Course Title:
Immigrant Workers' History in the United States, 1877 to the Present

Course Description:
This class will study the impact that immigrant workers have had on the history of the American working class. We will analyze six historical moments when immigrant workers have made significant contributions to workers rights. We will study the ways in which the community-workplace model, which immigrant workers have embraced more readily than craft or industrial unionism, has promoted women's activism. This course will examine how immigrant workers have been a central radicalizing force throughout recent labor history.

Course Requirements:
Because we are meeting for only six intensive sessions there is a good amount of reading expected.
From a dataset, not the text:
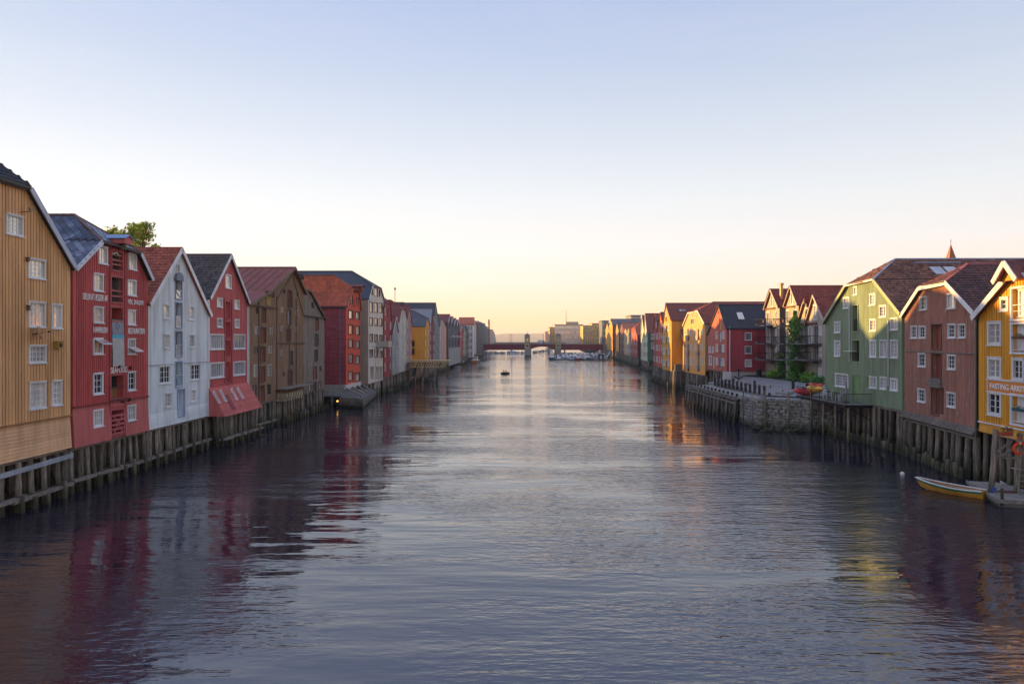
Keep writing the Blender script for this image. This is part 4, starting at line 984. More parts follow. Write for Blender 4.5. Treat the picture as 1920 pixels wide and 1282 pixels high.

Please do the reading ahead of time so we can have a discussion-based class.

Reading List:
Beyond the Martyrs: A Social History of Chicago’s Anarchists, 1870-1900 by Bruce Nelson

Radicals of the Worst Sort: Laboring Women in Lawrence, Massachusetts, 1860-1912 by Ardis Cameron

Women of the Depression: Caste and Culture in San Antonio, 1929-1939 by Julia Kirk Blackwelder

Rainbow at Midnight: Labor and Culture in the 1940s by George Lipsitz

The Suppression of Salt of the Earth by James J. Lorence

Holding up More than Half the Sky: Chinese Women Garment Workers in New York City, 1948-92 by Xiaolan Bao

 

History classes involve a lot of reading and these are very exciting books that you will want to go back and refer to time and time again.  So I strongly encourage you to take a little time to go up on-line at a website like abe.com and buy cheap, used copies.  However if you would like to take the class but cannot afford all the books, contact me directly and we will try to work something out.

As part of the first session we will discuss how to read a history book, what to focus on and how not to get lost in the details.

For the first reading Beyond the Martyrs by Bruce Nelson I would like you to read the introduction and focus on the sections on the social structure of the anarchist movement and the struggle for the 8 hour day.  In particular I am interested in discussing the tensions between immigrant and nativist sections of the working class that intensified during the 8 hour day movement.
 

There will be no class on April 28th.